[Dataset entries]

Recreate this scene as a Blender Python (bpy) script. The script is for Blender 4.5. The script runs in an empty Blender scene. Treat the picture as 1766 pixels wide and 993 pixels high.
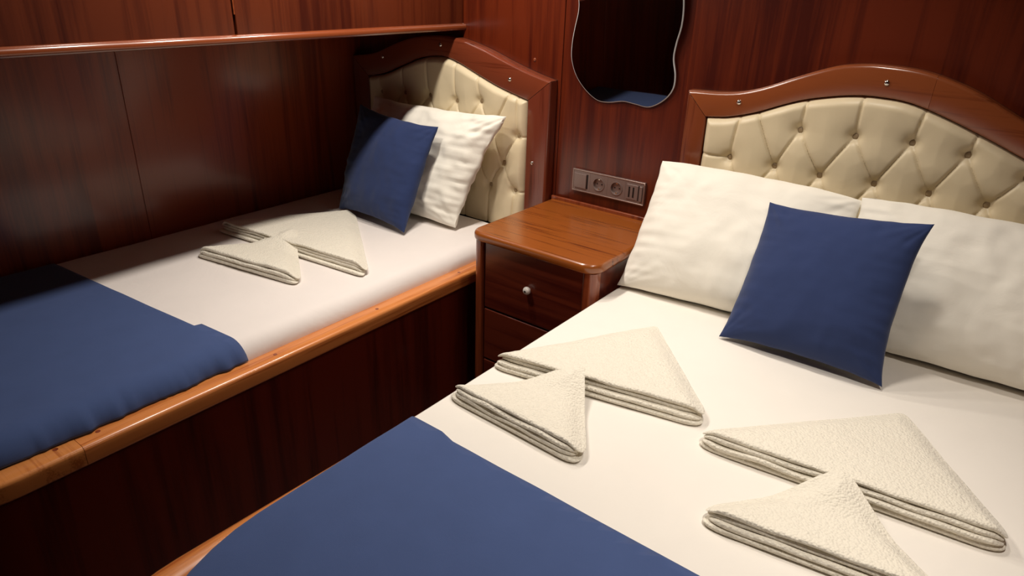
import bpy, bmesh, math, random
import numpy as np
from mathutils import Vector, Matrix, noise

scene = bpy.context.scene
COL = scene.collection
PI = math.pi

# ------------------------------------------------------------------ camera
cam_d = bpy.data.cameras.new('camera')
cam_d.sensor_width = 36.0
cam_d.lens = 1184.84 / 1766 * 36.0
cam_d.clip_start = 0.05
cam = bpy.data.objects.new('camera', cam_d)
COL.objects.link(cam)
FW = Vector((-0.544395, 0.72726962, -0.41798682)); RT = Vector((0.79183465, 0.6099958, 0.0300502)); UP = Vector((-0.2768248, 0.31461727, 0.90795595))
M = Matrix(((RT.x, UP.x, -FW.x), (RT.y, UP.y, -FW.y), (RT.z, UP.z, -FW.z))).to_4x4()
M.translation = Vector((2.44215, -2.10243, 1.50216))
cam.matrix_world = M
scene.camera = cam

# ------------------------------------------------------------------ world, lights, exposure
scene.view_settings.view_transform = 'Standard'
scene.view_settings.look = 'None'
scene.view_settings.exposure = 0.22
scene.view_settings.gamma = 1.0
scene.view_settings.use_curve_mapping = False
w = bpy.data.worlds.new('world'); scene.world = w; w.use_nodes = True
w.node_tree.nodes['Background'].inputs[0].default_value = (1.0, 0.86, 0.7, 1)
w.node_tree.nodes['Background'].inputs[1].default_value = 0.02

def lamp(name, loc, size, power, col=(1.0, 0.92, 0.83), spread=PI):
    d = bpy.data.lights.new(name, 'AREA'); d.shape = 'DISK'; d.size = size; d.energy = power; d.color = col; d.spread = spread
    o = bpy.data.objects.new(name, d); COL.objects.link(o); o.location = loc
    return o
for yy in (-0.42, -0.76, -1.10):
    lamp('ceiling_downlight', (0.96, yy, 2.03), 0.09, 5.6, spread=math.radians(165))
lamp('ceiling_downlight', (1.95, -0.52, 2.03), 0.12, 2.4, spread=math.radians(104))
lamp('ceiling_downlight', (2.42, -1.15, 2.03), 0.12, 3.4, spread=math.radians(104))

# ------------------------------------------------------------------ helpers
def link_mesh(name, verts, faces, mat, parent=None, smooth=True, loc=None):
    me = bpy.data.meshes.new(name)
    off = Vector(parent.location) if parent is not None else (Vector(loc) if loc is not None else Vector((0, 0, 0)))
    if parent is not None and parent.parent is not None:
        off = off + Vector(parent.parent.location)
    me.from_pydata([tuple(Vector(v) - off) for v in verts], [], faces)
    me.materials.append(mat)
    me.validate(); me.update()
    bm = bmesh.new(); bm.from_mesh(me); bmesh.ops.recalc_face_normals(bm, faces=bm.faces); bm.to_mesh(me); bm.free()
    if smooth:
        for p in me.polygons: p.use_smooth = True
        me.set_sharp_from_angle(angle=math.radians(50))
    o = bpy.data.objects.new(name, me); COL.objects.link(o)
    if parent is not None: o.parent = parent
    elif loc is not None: o.location = loc
    return o

def bm_obj(name, bm, mat, parent=None, smooth=False, loc=None):
    bmesh.ops.recalc_face_normals(bm, faces=bm.faces)
    vs = [v.co.copy() for v in bm.verts]
    bm.verts.index_update()
    fs = [[v.index for v in f.verts] for f in bm.faces]
    bm.free()
    return link_mesh(name, vs, fs, mat, parent, smooth, loc)

def bevel(o, width, seg=3, angle=35):
    m = o.modifiers.new('bevel', 'BEVEL'); m.width = width; m.segments = seg; m.limit_method = 'ANGLE'; m.angle_limit = math.radians(angle)
    for p in o.data.polygons: p.use_smooth = True
    m.harden_normals = True
    return o

def add_box(bm, x0, x1, y0, y1, z0, z1):
    v = [bm.verts.new(c) for c in ((x0,y0,z0),(x1,y0,z0),(x1,y1,z0),(x0,y1,z0),(x0,y0,z1),(x1,y0,z1),(x1,y1,z1),(x0,y1,z1))]
    for f in ((0,3,2,1),(4,5,6,7),(0,1,5,4),(1,2,6,5),(2,3,7,6),(3,0,4,7)):
        bm.faces.new([v[i] for i in f])

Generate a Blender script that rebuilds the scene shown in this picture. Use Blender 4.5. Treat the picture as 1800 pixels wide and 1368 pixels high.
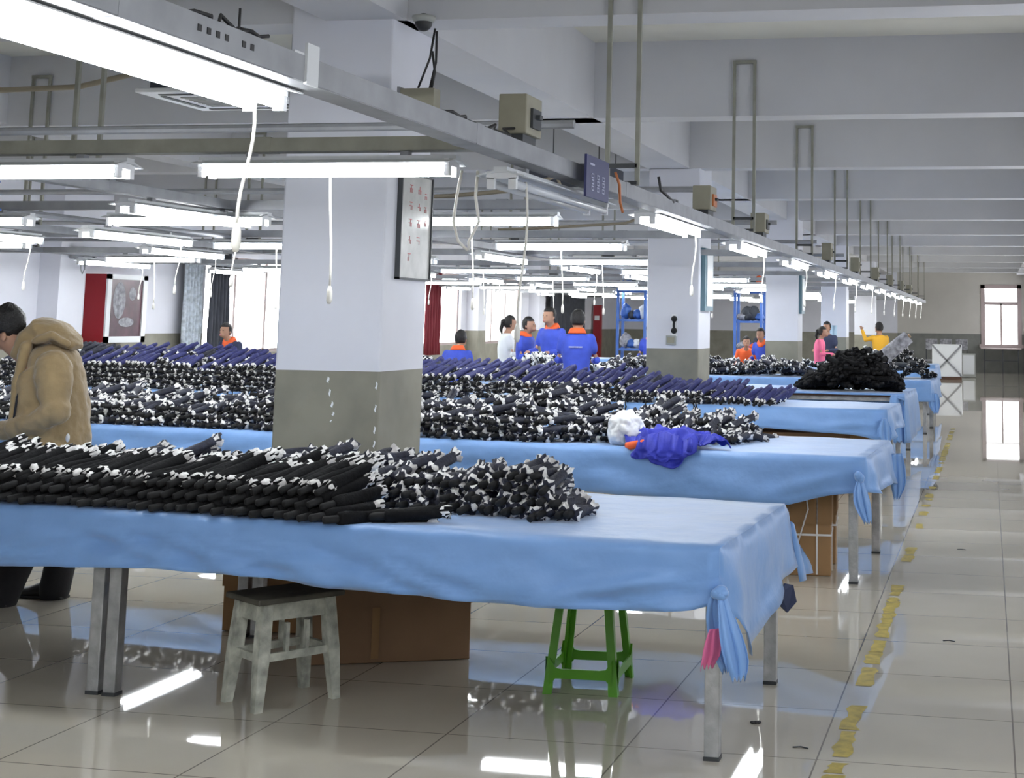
import bpy, bmesh, math, random
from mathutils import Vector, Matrix, noise
PI = math.pi
random.seed(7)
for o in list(bpy.data.objects): bpy.data.objects.remove(o)
S = bpy.context.scene
C = S.collection

# ------------------------------------------------------------------ camera
F, PX, PY, EYE = 2600.0, 1230.0, 220.0, 1.6
def _cv(x, y): return Vector(((x-PX)/F, -(y-PY)/F, 1.0))
_Y = _cv(1738, 572).normalized()
_L = _cv(738, 572-13.0)
_Z = _Y.cross(_L).normalized()
if _Z[1] < 0: _Z = -_Z
_X = _Z.cross(_Y).normalized()
if _X[0] < 0: _X = -_X
right = Vector((_X[0], _Y[0], _Z[0])); up = Vector((_X[1], _Y[1], _Z[1])); fwd = Vector((_X[2], _Y[2], _Z[2]))
cam = bpy.data.cameras.new('camera'); camo = bpy.data.objects.new('camera', cam); C.objects.link(camo)
camo.matrix_world = Matrix(((right[0], up[0], -fwd[0], 0), (right[1], up[1], -fwd[1], 0), (right[2], up[2], -fwd[2], EYE), (0, 0, 0, 1)))
cam.sensor_width = 36; cam.lens = F/1800*36
cam.shift_x = (900-PX)/1800; cam.shift_y = -(684-PY)/1800
cam.clip_end = 200; cam.clip_start = .05
S.camera = camo
def ray(x, y): return right*((x-PX)/F) + up*(-(y-PY)/F) + fwd
def at(x, y, Y):
    d = ray(x, y); return Vector((0, 0, EYE)) + d*(Y/d[1])
# ------------------------------------------------------------------ world, exposure
W = bpy.data.worlds.new('sky'); S.world = W; W.use_nodes = True
bg = W.node_tree.nodes['Background']; bg.inputs[0].default_value = (.90, .94, 1.0, 1); bg.inputs[1].default_value = 3.2
S.view_settings.view_transform = 'Standard'; S.view_settings.look = 'None'
S.view_settings.exposure = 0.42; S.view_settings.gamma = 1; S.view_settings.use_curve_mapping = False
TUBE = 26.0

# ------------------------------------------------------------------ materials
def mat(name, col, rough=.6, metal=0, var=0, vscale=6, bump=0, bscale=40, emit=0, spec=.5, alpha=1, trans=0, sheen=0):
    m = bpy.data.materials.new(name); m.use_nodes = True
    nt = m.node_tree; b = nt.nodes['Principled BSDF']
    b.inputs['Base Color'].default_value = (*col, 1); b.inputs['Roughness'].default_value = rough
    b.inputs['Metallic'].default_value = metal; b.inputs['Specular IOR Level'].default_value = spec
    if trans: b.inputs['Transmission Weight'].default_value = trans
    if alpha < 1: b.inputs['Alpha'].default_value = alpha
    if sheen: b.inputs['Sheen Weight'].default_value = sheen
    if emit:
        b.inputs['Emission Color'].default_value = (*col, 1); b.inputs['Emission Strength'].default_value = emit
    tc = nt.nodes.new('ShaderNodeTexCoord')
    if var:
        n = nt.nodes.new('ShaderNodeTexNoise'); n.inputs['Scale'].default_value = vscale; n.inputs['Detail'].default_value = 5
        nt.links.new(tc.outputs['Object'], n.inputs['Vector'])
        r = nt.nodes.new('ShaderNodeValToRGB')
        r.color_ramp.elements[0].position = .3; r.color_ramp.elements[1].position = .7
        r.color_ramp.elements[0].color = (*[c*(1-var) for c in col], 1)
        r.color_ramp.elements[1].color = (*[min(1, c*(1+var)) for c in col], 1)
        nt.links.new(n.outputs['Fac'], r.inputs['Fac']); nt.links.new(r.outputs['Color'], b.inputs['Base Color'])
    if bump:
        n2 = nt.nodes.new('ShaderNodeTexNoise'); n2.inputs['Scale'].default_value = bscale; n2.inputs['Detail'].default_value = 4
        nt.links.new(tc.outputs['Object'], n2.inputs['Vector'])
        bp = nt.nodes.new('ShaderNodeBump'); bp.inputs['Strength'].default_value = bump; bp.inputs['Distance'].default_value = .02
        nt.links.new(n2.outputs['Fac'], bp.inputs['Height']); nt.links.new(bp.outputs['Normal'], b.inputs['Normal'])
    return m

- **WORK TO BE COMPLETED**
Check each line above for "picture" and return the ones that have it.

- **RESPONSE BELOW**
Recreate this scene as a Blender Python (bpy) script. The script is for Blender 4.5. The script runs in an empty Blender scene. Treat the picture as 1766 pixels wide and 993 pixels high.
Generate a Blender script that rebuilds the scene shown in this picture. Use Blender 4.5. Treat the picture as 1800 pixels wide and 1368 pixels high.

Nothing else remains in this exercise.